191 dni czekali na ligowy triumf podopieczni Piotra Urbaniaka. Doczekali się. Po raz ostatni dłutowianie z trzech punktów cieszyli się 11 listopada, gdy ograli PTC 1:0.

W sobotnie popołudnie podejmowali GLKS Sarnów/Dalików, który w środę dość niespodziewanie ograł 3:2 Włókniarza. Z kolei gospodarze bardzo chcieli zmazać plamę, jaką był blamaż (0:8) przed własną publicznością w starciu z Orłem Parzęczew.

Sobotnia wygrana nie byłaby możliwa bez Dawida Bukowieckiego. Golkiper GLKS w bramce dokonywał cudów.

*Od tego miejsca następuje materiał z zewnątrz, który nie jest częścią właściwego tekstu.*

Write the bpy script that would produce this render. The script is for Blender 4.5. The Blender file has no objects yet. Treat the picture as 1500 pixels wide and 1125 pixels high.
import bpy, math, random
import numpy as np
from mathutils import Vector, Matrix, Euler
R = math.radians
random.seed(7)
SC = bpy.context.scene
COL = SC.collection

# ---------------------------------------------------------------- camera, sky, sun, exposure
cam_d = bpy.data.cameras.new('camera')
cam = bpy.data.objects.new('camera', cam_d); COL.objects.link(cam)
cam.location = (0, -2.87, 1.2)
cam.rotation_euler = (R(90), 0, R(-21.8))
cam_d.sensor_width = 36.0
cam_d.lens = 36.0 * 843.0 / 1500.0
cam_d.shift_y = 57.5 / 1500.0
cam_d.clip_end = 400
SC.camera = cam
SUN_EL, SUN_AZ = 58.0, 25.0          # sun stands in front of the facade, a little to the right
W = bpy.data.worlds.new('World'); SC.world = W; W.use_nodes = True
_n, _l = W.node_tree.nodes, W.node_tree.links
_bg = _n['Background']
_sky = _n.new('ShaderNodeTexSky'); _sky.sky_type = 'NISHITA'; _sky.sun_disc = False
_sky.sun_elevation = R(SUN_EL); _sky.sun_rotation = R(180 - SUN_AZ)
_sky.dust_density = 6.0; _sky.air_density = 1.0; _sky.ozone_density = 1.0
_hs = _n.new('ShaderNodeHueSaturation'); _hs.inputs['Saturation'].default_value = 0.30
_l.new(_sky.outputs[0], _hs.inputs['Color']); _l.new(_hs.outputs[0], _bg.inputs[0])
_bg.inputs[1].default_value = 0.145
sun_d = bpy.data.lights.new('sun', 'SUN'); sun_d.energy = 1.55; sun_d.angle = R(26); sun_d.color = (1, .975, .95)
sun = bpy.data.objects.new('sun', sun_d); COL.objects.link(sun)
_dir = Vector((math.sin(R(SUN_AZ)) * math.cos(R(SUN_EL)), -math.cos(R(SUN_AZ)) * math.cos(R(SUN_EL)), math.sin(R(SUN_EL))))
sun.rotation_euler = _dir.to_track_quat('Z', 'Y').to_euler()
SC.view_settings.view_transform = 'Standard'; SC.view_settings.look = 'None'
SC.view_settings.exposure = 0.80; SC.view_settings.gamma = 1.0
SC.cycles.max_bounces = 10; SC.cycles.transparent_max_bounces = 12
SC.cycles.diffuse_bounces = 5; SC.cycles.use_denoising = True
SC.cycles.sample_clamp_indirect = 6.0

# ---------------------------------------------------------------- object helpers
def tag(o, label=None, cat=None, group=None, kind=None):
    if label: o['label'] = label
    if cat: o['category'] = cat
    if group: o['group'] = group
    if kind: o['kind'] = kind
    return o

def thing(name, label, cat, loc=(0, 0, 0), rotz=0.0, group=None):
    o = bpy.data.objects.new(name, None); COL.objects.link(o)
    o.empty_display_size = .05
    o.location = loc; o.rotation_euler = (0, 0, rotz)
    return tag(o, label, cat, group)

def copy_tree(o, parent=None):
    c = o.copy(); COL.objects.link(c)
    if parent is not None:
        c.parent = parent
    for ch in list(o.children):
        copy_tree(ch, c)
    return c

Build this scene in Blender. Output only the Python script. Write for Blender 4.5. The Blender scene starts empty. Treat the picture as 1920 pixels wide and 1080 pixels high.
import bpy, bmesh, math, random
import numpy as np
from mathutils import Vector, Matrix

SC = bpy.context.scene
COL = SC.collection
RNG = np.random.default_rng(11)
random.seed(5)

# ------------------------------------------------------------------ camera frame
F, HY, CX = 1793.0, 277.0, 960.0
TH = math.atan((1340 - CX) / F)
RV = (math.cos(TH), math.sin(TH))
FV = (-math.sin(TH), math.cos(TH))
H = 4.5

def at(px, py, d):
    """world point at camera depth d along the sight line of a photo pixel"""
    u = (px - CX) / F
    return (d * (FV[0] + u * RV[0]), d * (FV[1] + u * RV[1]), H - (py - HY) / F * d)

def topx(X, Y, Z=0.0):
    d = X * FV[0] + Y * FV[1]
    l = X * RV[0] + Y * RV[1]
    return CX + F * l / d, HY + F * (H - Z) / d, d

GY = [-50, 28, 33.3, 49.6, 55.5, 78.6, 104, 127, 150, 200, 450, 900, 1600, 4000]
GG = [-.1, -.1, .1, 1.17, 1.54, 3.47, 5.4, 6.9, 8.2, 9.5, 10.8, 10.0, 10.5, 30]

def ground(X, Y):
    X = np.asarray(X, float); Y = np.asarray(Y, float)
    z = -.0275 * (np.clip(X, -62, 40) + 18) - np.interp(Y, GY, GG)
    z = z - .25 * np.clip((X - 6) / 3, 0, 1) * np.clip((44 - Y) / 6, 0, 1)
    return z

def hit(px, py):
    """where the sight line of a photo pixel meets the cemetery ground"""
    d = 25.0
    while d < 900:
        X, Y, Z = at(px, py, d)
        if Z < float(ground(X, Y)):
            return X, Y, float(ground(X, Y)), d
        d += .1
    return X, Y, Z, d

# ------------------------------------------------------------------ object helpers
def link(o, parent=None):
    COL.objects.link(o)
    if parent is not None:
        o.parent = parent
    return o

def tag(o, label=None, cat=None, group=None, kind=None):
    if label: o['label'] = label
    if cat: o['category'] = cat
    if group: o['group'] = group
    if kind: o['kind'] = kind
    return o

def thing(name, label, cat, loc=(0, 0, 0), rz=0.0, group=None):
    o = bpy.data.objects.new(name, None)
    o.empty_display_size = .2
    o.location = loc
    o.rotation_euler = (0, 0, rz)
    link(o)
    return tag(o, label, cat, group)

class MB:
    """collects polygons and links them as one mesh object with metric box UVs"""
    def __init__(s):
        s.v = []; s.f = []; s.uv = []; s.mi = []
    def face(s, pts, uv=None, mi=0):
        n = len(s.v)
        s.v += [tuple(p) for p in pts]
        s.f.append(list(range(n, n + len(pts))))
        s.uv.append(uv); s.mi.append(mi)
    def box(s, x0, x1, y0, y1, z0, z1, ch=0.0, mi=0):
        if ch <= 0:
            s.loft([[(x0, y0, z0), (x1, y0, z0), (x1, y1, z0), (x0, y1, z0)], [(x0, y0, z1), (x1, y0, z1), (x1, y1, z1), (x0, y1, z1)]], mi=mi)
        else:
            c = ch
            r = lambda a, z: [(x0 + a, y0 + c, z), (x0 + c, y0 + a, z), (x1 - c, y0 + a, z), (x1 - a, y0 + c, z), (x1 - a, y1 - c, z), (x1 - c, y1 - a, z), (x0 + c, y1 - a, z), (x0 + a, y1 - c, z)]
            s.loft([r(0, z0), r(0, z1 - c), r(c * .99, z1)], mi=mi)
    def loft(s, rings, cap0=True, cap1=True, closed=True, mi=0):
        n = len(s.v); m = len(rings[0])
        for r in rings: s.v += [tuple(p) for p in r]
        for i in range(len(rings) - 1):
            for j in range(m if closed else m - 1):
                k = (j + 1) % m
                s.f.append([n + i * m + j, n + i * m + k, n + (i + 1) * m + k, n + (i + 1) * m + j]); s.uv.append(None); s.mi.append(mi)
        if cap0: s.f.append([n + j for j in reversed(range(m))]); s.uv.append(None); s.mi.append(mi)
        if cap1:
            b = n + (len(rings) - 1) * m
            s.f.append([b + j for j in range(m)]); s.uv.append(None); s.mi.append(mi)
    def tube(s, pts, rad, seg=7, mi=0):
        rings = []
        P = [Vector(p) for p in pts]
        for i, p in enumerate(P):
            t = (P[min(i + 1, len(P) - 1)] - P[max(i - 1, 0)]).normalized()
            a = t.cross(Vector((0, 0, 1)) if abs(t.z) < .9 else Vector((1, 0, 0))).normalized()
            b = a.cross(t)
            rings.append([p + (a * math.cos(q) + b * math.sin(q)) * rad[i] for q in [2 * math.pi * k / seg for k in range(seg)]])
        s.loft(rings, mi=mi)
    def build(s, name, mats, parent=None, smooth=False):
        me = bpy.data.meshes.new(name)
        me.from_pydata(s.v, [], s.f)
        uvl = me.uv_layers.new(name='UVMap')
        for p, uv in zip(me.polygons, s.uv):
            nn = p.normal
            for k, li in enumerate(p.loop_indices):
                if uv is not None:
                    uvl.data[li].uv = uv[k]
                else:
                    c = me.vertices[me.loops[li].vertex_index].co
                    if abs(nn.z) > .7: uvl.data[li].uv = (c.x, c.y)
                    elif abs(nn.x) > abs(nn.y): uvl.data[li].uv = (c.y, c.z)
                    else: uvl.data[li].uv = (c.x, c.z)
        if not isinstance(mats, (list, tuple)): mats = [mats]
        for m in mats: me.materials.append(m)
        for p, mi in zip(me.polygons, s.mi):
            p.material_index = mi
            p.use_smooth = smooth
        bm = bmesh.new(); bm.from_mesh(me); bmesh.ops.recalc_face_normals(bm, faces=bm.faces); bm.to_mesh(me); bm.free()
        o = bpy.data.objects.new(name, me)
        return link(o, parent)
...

- Miał „dzień konia”. Bronił w niewiarygodnych sytuacjach – przyznaje Krzysztof Świercz, prezes GLKS Dłutów.

Z przodu jego koledzy nie bardzo potrafili wypracować klarowne sytuacje do zdobycia gola. Najważniejsza akcja meczu miała miejsce w 70. minucie. Wówczas Dominik Mosiński zdecydował się na płaskie uderzenie sprzed pola karnego. Futbolówka wpadła do siatki tuż przy słupku.

Jak się później okazało, był to gol na wagę trzech punktów. Pierwszych dla Dłutowa w rundzie wiosennej.

Dłutów: Bukowiecki – Skiba, Woch, Stolarek, Siedlecki – Wojna, Ciniewski, Barabasz, Kleber, Witczak – Mosiński (71. Alfonso).